Ne reste donc que le set du DJ américain à se mettre sous la dent. Et alors que sur disque, il se révèle passionnant car mélangeant sonorités Electro, Hip Hop, Soul, adoptant de plus en plus une attitude Pop (il s'est mis au chant depuis l'album The Third Hand), ce qui a pu décontenancer ses fans de la première heure, il décevra et livrera, ici, une prestation des plus médiocres ne contentant que les Clubbers les moins exigeants. Sa prestation, en fait, ne se résumera qu'à un pâle megamix de ses titres phares ("The Horror", par exemple) vite expédiés, joués tels que sur album et quand réarrangement il y a, c'est pour desservir le morceau à l'image de ce "Shining Path", véritable perle Soul présente sur le dernier album et ressemblant ce soir à un triste morceau d'euro-dance italienne. Et, de nouveau contrairement à la tournée américaine, il n'interprètera aucune chanson et ne s'accompagnera pas à la guitare...

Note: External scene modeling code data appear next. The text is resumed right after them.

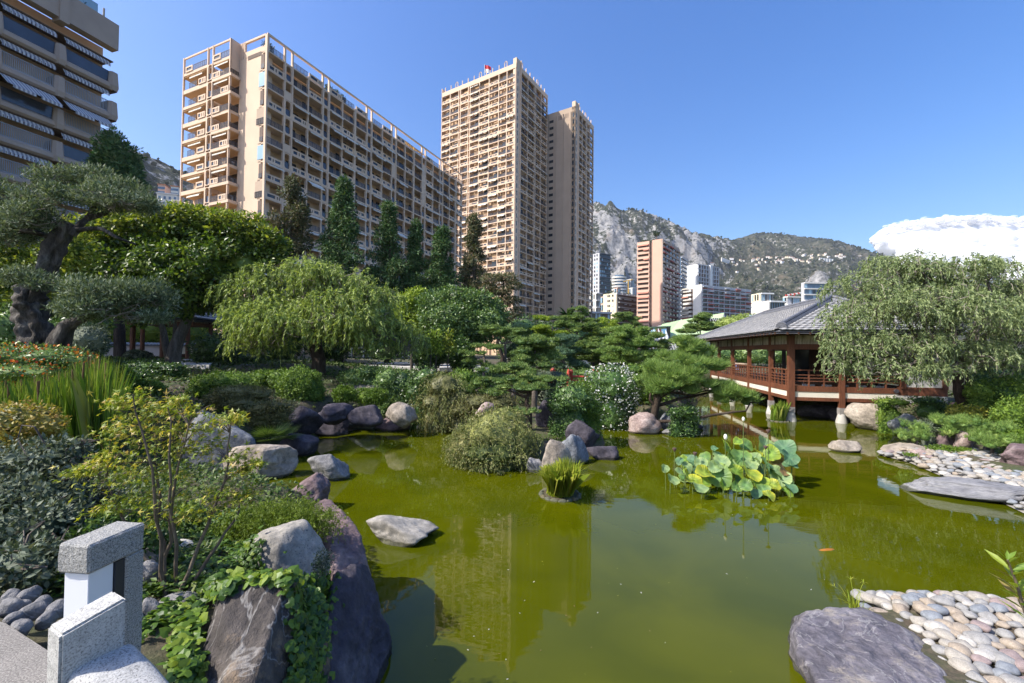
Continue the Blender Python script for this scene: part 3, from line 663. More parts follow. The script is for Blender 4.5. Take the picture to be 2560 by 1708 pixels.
for f in range(12):
    z = TP - 2.6 - .35 - f * H - H
    fl.box("soffit", lb, 0, LZ, -3.2, .0, z - .92 + H, z - .80 + H - .03, WOODS)
    fl.box("back_wall", lb, 0.6, LZ, -3.4, -3.0, z - .8, z + H - .9, BEIGE2)
    for k in range(6):
        a0 = k * bl
        put("balcony_edge", edge, lb, fl, a0, 0, z); put("balcony_pier", pier, lb, fl, a0, -.1, z)
        gl = (f + k) % 3 == 0 or f == 0
        put("glass_railing" if gl else "bar_railing", glassr if gl else bars, lb, fl, a0 + .38, -.05, z - .05)
        if gl: put("rail_cap", gtop, lb, fl, a0 + .38, -.05, z - .05)
        big = (f == 2 and k < 4) or (f == 9 and k < 3)
        put("awning", aws[1 if big else 0], lb, fl, a0 + .3, -.15, z - .95 + H if not big else z - .8 + H)
        fl.box("window", lb, a0 + .6, a0 + 3.2, -3.05, -2.95, z - .6, z + 1.6, GLASS)
        fl.box("shutter", lb, a0 + 3.25, a0 + 3.8, -3.02, -2.92, z - .6, z + 1.6, DARKB)
    put("balcony_pier", pier, lb, fl, 6 * bl, -.1, z)
fl.box("terrace_glass", lb, 1.2, 8, -.5, -.4, TP, TP + 1.3, BLUEGL); fl.box("penthouse", lb, 2.6, 14, -5, -2.6, TP, TP + 3.0, BEIGE2)
fl.box("terrace_post", lb, .6, .75, -.5, -.4, TP, TP + 1.3, GREYC)
foliage("roof_shrub", [(-2.5, 1.2, TP + 1.1, 1.1, .7, 1.2)], 500, .35, .1, GREENLF, lb, 5)
# ================================================================== the city behind
PINK = plain("salmon_render", (.70, .43, .32), .85, .05, .2); PINKS = plain("salmon_band", (.70, .45, .34), .85, .05, .3); CREAM = plain("cream_render", (.78, .68, .50), .85, .06, .3)
PALEG = plain("pale_grey_render", (.50, .50, .52), .85, .08, .3); REDW = plain("rust_red_awning", (.40, .10, .08), .8, .15, 2); SALA = plain("salmon_awning", (.68, .30, .22), .8, .1, 2)
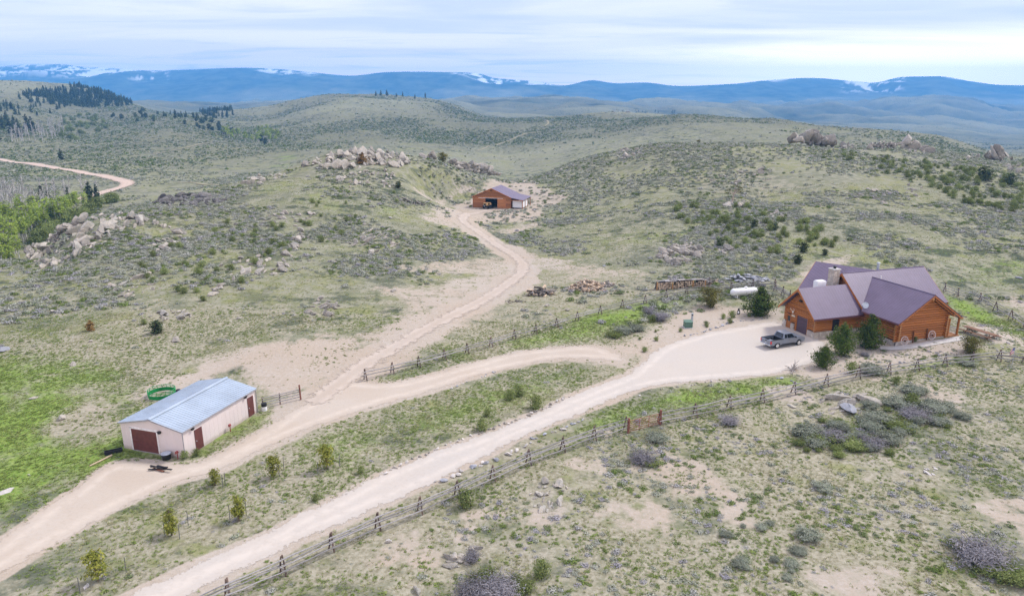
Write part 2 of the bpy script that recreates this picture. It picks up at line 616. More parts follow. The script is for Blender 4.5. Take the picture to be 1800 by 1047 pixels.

On pourrait dire qu'un concert de DJ n'a rien d'intéressant en soi, qu'un type rivé derrière des machines n'a rien d'excitant au départ. Ce serait oublier que des artistes tels que DJ Shadow, Wax Tailor ou Birdy Nam Nam, issus de la même famille musicale, sont réellement passionnants sur scène car adoptant une attitude issue du Rock, invectivant le public, présentant leurs morceaux, expliquant le fonctionnement de leurs machines, sachant mettre le feu au public par leur charisme et en mettant plein les yeux avec leur visuel. RJD2, malheureusement, a le charisme d'une crevette et ne fait rien pour enflammer l'assistance. Il ne s'adressera que très rarement au public et l'ambiance s'en ressentira. On sera loin de l'ambiance que l'on peut vivre lors d'un concert des artistes cités auparavant. Une véritable liesse ne se fera ressentir que sur "Let The Good Times Roll". Dommage, ce sera le dernier morceau de la soirée.

Énorme déception donc. On a l'impression que RJD2, lors de sa tournée européenne, est simplement venu en touriste américain, laissant au pays tout ce qui pouvait faire le charme de sa nouvelle tournée. Par contre, on remarquera qu'il n'a pas oublié d'alourdir ses bagages avec son merchandising, renforçant encore plus la colère que l'on pouvait ressentir.